## Work to complete
Copy the listing below line for line, starting at its first line and ending with the line that has "SC.camera = cam" in it. Add nothing.

····················

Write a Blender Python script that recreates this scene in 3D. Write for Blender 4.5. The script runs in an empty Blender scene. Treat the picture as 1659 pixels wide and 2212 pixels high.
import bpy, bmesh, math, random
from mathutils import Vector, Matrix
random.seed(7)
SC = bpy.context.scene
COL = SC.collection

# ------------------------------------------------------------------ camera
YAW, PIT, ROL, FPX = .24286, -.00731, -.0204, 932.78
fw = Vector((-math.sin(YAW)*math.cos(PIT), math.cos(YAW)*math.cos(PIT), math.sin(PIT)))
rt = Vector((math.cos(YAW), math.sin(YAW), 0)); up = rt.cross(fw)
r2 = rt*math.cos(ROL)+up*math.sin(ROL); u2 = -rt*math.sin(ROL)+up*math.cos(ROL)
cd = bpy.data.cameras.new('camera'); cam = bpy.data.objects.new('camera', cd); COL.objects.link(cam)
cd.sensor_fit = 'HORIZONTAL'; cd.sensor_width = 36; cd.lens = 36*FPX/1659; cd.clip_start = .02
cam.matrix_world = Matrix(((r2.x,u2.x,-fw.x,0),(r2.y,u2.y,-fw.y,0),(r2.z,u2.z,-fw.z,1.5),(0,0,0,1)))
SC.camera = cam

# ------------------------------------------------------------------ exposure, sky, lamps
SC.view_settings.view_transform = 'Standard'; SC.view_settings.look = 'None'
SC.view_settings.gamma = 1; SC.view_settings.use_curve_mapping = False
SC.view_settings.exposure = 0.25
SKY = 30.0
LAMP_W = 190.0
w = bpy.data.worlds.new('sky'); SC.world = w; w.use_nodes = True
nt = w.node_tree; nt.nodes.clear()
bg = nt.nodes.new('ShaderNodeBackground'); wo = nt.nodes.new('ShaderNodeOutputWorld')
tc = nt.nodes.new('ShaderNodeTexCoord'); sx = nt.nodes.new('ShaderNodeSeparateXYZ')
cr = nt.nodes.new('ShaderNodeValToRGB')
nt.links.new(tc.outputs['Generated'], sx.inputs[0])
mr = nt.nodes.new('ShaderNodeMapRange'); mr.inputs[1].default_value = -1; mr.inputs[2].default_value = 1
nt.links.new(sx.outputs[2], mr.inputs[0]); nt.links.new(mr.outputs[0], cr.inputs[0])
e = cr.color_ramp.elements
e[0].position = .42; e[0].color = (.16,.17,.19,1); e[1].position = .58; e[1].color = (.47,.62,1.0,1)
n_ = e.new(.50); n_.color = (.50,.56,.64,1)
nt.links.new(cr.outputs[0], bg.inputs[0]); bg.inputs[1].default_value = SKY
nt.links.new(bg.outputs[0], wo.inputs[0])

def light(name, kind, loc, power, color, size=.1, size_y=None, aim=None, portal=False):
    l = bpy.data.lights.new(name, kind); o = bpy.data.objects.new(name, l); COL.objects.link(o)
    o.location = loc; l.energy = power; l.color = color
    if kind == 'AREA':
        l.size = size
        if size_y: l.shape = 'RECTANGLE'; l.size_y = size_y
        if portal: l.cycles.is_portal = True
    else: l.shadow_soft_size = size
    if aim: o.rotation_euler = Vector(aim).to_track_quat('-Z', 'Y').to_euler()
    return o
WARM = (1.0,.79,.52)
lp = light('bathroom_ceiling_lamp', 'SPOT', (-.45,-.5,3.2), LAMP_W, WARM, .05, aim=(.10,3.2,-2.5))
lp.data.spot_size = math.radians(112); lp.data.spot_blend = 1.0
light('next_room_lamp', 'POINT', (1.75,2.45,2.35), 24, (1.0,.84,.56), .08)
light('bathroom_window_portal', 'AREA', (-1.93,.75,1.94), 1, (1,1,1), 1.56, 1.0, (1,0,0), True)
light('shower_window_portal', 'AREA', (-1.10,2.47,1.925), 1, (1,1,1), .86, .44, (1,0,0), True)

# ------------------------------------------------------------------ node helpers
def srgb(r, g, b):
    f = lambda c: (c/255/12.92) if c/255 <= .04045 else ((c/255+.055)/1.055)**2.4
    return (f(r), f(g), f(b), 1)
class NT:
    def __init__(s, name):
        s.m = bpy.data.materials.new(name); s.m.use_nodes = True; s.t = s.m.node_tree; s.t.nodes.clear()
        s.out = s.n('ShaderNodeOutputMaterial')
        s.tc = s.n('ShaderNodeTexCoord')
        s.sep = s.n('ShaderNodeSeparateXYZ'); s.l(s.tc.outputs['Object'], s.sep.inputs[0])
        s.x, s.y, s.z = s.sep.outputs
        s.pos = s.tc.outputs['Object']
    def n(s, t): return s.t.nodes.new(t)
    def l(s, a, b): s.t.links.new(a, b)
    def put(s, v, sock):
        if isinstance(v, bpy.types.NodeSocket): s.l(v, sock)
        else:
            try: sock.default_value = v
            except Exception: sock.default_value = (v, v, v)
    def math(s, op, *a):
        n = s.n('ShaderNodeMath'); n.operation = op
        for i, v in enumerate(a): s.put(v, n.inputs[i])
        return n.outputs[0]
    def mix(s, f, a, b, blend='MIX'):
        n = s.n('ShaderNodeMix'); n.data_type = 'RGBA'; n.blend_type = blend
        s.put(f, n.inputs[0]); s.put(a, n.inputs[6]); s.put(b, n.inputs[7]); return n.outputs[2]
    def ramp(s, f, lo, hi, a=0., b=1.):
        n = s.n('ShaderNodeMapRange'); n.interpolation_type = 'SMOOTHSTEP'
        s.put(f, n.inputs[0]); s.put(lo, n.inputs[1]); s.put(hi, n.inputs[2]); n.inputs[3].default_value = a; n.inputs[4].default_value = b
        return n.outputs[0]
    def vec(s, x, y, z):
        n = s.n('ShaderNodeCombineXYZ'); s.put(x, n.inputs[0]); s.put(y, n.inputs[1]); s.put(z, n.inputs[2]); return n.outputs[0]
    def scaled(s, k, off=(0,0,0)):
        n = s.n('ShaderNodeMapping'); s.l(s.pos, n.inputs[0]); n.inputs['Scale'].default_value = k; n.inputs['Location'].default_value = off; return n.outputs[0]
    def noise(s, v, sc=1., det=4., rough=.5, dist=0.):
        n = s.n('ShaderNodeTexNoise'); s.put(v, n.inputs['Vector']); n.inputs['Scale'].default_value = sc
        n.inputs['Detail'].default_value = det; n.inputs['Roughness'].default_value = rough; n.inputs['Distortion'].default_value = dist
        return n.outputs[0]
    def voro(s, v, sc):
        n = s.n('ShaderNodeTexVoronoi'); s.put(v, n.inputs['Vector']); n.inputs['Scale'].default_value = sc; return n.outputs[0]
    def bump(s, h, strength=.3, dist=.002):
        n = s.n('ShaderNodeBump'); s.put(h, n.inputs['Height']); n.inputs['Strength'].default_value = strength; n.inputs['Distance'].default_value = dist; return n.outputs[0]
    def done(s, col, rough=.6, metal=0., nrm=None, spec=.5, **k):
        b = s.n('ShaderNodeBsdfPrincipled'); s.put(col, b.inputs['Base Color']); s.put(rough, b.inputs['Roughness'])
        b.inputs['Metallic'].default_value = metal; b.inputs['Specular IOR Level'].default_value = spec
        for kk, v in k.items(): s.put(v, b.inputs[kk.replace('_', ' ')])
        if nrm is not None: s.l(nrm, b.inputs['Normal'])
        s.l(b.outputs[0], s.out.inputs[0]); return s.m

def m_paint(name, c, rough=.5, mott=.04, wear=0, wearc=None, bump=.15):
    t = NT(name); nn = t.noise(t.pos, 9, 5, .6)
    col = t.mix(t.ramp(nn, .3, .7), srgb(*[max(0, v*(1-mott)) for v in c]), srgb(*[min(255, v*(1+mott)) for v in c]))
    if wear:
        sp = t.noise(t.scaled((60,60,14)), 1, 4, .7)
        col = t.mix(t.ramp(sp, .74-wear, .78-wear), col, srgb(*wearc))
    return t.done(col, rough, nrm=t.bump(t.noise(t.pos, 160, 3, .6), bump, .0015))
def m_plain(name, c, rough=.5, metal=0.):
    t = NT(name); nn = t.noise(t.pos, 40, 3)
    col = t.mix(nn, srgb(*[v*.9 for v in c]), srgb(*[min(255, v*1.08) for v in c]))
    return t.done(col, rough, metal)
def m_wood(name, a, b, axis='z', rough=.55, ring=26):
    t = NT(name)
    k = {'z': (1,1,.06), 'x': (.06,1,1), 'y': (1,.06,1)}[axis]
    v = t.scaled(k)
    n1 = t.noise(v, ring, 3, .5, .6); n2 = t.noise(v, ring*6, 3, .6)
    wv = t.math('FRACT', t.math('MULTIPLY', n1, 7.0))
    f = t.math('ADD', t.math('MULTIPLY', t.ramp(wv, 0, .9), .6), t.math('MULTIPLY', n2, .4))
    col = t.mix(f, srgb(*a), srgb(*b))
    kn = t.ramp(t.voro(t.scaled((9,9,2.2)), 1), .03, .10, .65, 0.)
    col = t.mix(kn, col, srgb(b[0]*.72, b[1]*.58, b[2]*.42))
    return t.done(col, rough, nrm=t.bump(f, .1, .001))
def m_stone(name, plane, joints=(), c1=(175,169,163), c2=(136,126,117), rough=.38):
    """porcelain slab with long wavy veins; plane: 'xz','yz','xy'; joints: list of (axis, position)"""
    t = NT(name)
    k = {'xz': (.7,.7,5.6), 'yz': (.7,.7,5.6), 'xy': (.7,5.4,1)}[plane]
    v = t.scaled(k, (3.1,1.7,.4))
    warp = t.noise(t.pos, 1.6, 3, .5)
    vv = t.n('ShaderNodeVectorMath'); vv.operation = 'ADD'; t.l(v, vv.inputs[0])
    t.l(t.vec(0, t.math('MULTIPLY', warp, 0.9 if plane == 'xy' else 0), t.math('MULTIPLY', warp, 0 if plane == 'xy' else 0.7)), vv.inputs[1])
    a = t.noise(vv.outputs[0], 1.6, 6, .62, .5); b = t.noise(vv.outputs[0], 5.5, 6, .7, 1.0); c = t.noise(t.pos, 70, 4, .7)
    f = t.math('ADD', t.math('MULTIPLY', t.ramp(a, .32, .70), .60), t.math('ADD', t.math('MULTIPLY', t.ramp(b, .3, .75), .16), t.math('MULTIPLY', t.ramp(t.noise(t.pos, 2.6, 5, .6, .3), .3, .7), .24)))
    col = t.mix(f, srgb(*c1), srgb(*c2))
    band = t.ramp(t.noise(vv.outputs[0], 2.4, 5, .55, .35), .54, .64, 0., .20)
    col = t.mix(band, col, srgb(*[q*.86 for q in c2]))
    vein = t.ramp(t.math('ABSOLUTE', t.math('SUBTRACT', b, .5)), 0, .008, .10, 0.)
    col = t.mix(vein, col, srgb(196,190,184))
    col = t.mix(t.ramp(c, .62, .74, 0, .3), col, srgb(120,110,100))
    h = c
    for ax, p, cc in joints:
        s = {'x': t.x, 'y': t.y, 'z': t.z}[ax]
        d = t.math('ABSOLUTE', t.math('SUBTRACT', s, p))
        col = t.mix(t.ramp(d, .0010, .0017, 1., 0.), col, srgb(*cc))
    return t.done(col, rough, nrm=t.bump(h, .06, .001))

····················

## The reply
Write a Blender Python script that recreates this scene in 3D. Write for Blender 4.5. The script runs in an empty Blender scene. Treat the picture as 1659 pixels wide and 2212 pixels high.
import bpy, bmesh, math, random
from mathutils import Vector, Matrix
random.seed(7)
SC = bpy.context.scene
COL = SC.collection

# ------------------------------------------------------------------ camera
YAW, PIT, ROL, FPX = .24286, -.00731, -.0204, 932.78
fw = Vector((-math.sin(YAW)*math.cos(PIT), math.cos(YAW)*math.cos(PIT), math.sin(PIT)))
rt = Vector((math.cos(YAW), math.sin(YAW), 0)); up = rt.cross(fw)
r2 = rt*math.cos(ROL)+up*math.sin(ROL); u2 = -rt*math.sin(ROL)+up*math.cos(ROL)
cd = bpy.data.cameras.new('camera'); cam = bpy.data.objects.new('camera', cd); COL.objects.link(cam)
cd.sensor_fit = 'HORIZONTAL'; cd.sensor_width = 36; cd.lens = 36*FPX/1659; cd.clip_start = .02
cam.matrix_world = Matrix(((r2.x,u2.x,-fw.x,0),(r2.y,u2.y,-fw.y,0),(r2.z,u2.z,-fw.z,1.5),(0,0,0,1)))
SC.camera = cam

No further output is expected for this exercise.